As promised, this post provides an overview of the current state of this project and is the first in a quick-fire series to explore the key features.

In simple terms, duget is at an early MVP stage. Here’s what it currently can do:

  • Create packages
  • Push packages to configured feeds
  • Restore packages into a project
    • Identify and pull required packages
    • Unpack packaged source files
    • Update project files with search paths and/or rewriting project cfg files (for command-line compilation scenarios)
  • Update project dependencies
    • Identify later versions of referenced packages and update dependency files with more current versions

So where’s 1.0.0 already !?! Well, there are a few limitations:

  • THE BIG ONE: Currently only file system based feeds are supported (folders/file shares)
  • Incomplete command line Api
  • The process of updating project search paths only supports DPROJ project files. The Api is extensible to other project file formats, I just haven’t addressed DOF or BDSPROJ yet

Although the first limitation is called out as THE BIG ONE, this isn’t actually what’s holding up a public release. Even a strictly file-share based package manager is useful (I know, I’m using it!)

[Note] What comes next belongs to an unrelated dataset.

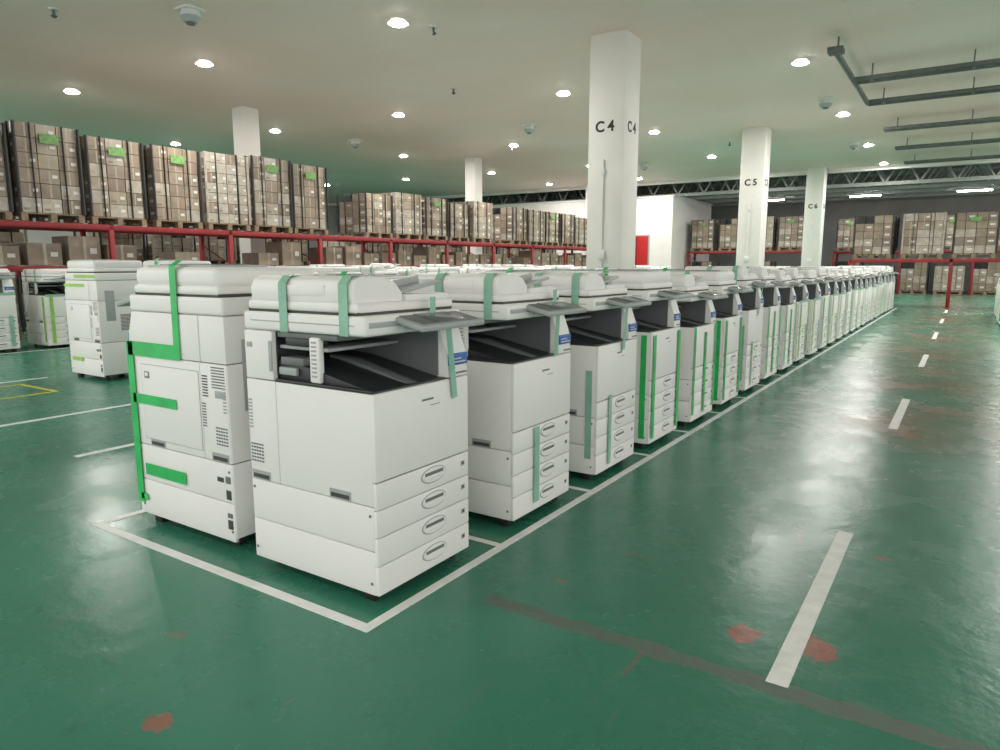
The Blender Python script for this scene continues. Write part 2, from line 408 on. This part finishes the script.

In addition, there are no command line facilities for working with the various configuration files. These have to be edited manually and in some cases they are still evolving. I don’t want to release a 1.0 specification for those until I feel things have settled down some more. Also it is important to note that duget is currently designed for packaging source files as this is my own primary use case. Some additional thought is needed for dealing with packaging binaries (dcus) and especially components (i.e. IDE packages).

However, as I have mentioned, I am already at a point where I can use duget in my own build pipelines and processes, though this still needs a bit of hand-holding from time to time.

There are a couple of other major milestones I wish to reach before an initial public release:

  1. A stable channel for distributing the tool itself (ideally with a reliable auto-update mechanism or at least a notification)
  2. Refactoring the build system to “dog-food” itself, with it’s own duget dependencies and all dependencies packaged for consumption
  3. A comprehensive code-level Api (I’m hoping that someone with experience of creating IDE plug-ins could run with the job of creating a “Package Manager Console” UX for various Delphi IDE’s)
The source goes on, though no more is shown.